◆ **YOUR OBJECTIVE**: From the top of the records below down to the line containing "S.view_settings.exposure = 0.0;", reproduce every line exactly.

*-*-*

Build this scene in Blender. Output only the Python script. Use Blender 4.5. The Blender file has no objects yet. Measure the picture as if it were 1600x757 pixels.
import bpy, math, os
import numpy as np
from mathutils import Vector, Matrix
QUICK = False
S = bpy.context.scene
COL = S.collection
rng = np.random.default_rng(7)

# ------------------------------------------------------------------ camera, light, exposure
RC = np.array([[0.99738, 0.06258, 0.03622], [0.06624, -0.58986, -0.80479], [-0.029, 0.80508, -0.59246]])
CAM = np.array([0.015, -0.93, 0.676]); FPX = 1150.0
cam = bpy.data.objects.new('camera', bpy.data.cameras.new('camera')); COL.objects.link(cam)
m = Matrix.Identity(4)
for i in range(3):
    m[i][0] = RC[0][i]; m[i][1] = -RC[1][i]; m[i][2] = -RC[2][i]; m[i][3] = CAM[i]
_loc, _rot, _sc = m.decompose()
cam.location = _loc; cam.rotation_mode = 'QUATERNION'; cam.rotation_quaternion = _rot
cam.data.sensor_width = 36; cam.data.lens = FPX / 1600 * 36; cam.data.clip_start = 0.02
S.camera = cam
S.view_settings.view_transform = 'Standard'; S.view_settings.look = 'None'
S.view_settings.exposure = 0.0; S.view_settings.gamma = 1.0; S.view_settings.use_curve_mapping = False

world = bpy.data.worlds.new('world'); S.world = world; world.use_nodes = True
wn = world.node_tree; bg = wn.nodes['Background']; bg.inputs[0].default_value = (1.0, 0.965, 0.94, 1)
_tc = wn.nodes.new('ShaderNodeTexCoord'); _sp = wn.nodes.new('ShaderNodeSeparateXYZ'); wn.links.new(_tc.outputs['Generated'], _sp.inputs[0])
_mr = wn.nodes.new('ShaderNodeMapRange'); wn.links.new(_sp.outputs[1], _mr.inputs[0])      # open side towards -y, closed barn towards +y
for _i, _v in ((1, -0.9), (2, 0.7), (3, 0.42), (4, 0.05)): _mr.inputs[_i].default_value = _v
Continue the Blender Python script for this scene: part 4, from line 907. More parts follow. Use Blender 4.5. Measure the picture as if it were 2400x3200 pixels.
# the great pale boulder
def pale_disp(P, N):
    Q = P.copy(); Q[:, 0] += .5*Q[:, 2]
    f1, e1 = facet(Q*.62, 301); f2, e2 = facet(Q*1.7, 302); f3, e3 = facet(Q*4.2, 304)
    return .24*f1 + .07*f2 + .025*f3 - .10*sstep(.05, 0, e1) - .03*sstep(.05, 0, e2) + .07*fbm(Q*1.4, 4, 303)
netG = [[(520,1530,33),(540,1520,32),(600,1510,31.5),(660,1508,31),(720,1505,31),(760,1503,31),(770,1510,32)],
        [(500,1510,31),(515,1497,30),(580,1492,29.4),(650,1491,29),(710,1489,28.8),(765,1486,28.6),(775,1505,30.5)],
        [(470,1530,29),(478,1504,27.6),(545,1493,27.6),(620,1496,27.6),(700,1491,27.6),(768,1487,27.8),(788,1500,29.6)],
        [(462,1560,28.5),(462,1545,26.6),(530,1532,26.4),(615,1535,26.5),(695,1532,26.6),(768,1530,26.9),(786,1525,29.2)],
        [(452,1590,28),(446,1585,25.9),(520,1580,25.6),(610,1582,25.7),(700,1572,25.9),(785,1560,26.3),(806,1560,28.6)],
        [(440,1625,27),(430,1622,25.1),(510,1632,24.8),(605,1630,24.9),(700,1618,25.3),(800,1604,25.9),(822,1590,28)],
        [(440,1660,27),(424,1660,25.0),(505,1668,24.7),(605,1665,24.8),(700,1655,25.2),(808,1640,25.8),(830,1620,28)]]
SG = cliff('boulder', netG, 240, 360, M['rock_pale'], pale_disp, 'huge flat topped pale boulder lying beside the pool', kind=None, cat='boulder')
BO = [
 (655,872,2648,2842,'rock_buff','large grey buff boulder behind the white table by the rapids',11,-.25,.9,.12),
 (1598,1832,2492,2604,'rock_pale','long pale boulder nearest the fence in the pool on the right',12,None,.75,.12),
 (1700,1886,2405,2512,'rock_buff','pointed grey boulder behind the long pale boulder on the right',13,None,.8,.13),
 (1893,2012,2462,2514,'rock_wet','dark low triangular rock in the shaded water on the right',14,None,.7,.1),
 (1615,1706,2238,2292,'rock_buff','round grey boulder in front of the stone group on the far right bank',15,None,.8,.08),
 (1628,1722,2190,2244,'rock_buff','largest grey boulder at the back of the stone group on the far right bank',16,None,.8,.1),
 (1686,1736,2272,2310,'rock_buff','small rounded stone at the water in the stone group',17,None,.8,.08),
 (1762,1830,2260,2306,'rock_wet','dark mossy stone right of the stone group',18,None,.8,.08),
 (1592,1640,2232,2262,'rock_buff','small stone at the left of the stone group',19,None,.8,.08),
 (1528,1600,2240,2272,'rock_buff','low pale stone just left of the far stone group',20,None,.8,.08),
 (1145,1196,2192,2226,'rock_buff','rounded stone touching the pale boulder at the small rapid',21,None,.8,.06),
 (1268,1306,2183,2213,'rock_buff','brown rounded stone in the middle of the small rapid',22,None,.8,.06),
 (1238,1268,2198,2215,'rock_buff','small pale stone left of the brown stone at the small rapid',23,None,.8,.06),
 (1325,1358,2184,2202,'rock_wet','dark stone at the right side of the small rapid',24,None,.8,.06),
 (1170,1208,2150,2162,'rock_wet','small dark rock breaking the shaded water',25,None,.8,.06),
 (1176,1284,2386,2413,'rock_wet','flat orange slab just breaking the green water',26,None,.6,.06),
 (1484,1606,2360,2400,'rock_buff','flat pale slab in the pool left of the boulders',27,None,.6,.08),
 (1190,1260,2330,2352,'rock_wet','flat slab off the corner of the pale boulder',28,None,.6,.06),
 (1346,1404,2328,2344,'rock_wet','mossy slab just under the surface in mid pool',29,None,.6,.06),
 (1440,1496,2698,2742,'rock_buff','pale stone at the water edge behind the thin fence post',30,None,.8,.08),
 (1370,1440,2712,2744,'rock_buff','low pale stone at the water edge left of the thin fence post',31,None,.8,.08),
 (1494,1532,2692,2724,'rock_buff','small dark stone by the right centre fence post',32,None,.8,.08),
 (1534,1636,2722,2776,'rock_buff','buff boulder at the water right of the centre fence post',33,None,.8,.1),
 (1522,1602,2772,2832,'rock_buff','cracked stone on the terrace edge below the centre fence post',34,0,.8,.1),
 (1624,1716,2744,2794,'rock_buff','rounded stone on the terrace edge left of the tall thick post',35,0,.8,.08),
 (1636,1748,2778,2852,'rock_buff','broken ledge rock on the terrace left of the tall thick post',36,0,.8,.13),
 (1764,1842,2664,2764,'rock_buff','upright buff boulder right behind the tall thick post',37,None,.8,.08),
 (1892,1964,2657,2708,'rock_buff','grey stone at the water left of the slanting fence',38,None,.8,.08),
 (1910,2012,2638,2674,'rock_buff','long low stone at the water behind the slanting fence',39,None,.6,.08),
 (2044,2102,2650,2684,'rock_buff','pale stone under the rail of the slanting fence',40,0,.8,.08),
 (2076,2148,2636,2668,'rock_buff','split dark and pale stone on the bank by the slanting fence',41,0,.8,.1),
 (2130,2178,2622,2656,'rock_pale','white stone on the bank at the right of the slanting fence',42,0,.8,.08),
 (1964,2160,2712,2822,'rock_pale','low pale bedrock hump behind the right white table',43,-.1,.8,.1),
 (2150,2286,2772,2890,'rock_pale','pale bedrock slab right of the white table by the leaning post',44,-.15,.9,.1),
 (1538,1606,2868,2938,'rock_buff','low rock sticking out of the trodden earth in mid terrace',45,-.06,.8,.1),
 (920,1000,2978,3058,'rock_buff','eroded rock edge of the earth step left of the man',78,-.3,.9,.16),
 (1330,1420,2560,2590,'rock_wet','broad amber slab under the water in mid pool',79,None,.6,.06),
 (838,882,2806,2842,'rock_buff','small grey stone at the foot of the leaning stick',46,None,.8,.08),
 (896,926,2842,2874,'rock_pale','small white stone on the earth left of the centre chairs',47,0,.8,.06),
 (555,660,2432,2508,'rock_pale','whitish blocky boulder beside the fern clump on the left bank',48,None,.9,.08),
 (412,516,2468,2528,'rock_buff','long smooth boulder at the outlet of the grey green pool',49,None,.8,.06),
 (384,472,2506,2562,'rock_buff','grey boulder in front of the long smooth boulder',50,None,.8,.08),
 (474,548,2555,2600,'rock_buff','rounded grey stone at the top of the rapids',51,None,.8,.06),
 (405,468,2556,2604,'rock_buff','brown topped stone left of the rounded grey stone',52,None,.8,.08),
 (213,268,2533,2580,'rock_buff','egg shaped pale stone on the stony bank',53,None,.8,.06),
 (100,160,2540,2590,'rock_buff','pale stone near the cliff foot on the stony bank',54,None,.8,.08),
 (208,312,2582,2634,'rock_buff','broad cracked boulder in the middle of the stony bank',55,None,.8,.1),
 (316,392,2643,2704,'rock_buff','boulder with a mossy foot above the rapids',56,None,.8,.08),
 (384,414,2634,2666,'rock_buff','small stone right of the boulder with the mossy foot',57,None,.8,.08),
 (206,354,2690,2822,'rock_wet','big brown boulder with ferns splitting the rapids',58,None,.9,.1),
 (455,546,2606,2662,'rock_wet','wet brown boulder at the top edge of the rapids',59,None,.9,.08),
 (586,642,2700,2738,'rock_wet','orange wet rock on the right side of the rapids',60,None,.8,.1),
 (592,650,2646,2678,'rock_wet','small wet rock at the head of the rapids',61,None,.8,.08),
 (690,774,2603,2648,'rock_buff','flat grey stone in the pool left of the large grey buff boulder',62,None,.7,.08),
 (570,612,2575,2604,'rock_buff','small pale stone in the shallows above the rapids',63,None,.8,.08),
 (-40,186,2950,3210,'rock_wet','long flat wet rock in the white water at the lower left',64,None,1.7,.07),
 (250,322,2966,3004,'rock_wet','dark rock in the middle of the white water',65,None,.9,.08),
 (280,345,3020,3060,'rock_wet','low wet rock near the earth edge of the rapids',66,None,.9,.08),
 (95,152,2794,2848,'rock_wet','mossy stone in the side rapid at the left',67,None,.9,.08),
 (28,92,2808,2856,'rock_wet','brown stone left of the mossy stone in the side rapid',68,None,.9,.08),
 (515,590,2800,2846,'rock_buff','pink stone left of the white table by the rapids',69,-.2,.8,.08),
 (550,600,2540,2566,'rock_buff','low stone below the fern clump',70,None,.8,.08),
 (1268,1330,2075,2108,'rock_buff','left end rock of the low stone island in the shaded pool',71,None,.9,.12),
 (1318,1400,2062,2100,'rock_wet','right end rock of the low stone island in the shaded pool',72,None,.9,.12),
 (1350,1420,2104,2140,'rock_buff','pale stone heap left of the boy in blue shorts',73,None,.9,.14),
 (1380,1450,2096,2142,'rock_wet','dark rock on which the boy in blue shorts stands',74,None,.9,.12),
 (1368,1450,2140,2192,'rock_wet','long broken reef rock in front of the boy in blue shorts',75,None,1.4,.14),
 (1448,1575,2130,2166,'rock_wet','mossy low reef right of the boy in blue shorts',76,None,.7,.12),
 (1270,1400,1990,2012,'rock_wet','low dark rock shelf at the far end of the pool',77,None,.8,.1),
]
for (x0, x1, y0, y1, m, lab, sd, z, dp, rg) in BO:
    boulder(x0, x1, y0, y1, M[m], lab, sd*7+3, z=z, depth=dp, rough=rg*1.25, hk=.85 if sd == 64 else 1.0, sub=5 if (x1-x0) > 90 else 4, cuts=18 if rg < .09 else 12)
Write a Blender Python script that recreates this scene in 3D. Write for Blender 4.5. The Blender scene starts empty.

*-*-*

◆ **ANSWER TO THIS EXERCISE**:
Build this scene in Blender. Output only the Python script. Use Blender 4.5. The Blender file has no objects yet. Measure the picture as if it were 1600x757 pixels.
import bpy, math, os
import numpy as np
from mathutils import Vector, Matrix
QUICK = False
S = bpy.context.scene
COL = S.collection
rng = np.random.default_rng(7)

# ------------------------------------------------------------------ camera, light, exposure
RC = np.array([[0.99738, 0.06258, 0.03622], [0.06624, -0.58986, -0.80479], [-0.029, 0.80508, -0.59246]])
CAM = np.array([0.015, -0.93, 0.676]); FPX = 1150.0
cam = bpy.data.objects.new('camera', bpy.data.cameras.new('camera')); COL.objects.link(cam)
m = Matrix.Identity(4)
for i in range(3):
    m[i][0] = RC[0][i]; m[i][1] = -RC[1][i]; m[i][2] = -RC[2][i]; m[i][3] = CAM[i]
_loc, _rot, _sc = m.decompose()
cam.location = _loc; cam.rotation_mode = 'QUATERNION'; cam.rotation_quaternion = _rot
cam.data.sensor_width = 36; cam.data.lens = FPX / 1600 * 36; cam.data.clip_start = 0.02
S.camera = cam
S.view_settings.view_transform = 'Standard'; S.view_settings.look = 'None'
S.view_settings.exposure = 0.0; S.view_settings.gamma = 1.0; S.view_settings.use_curve_mapping = False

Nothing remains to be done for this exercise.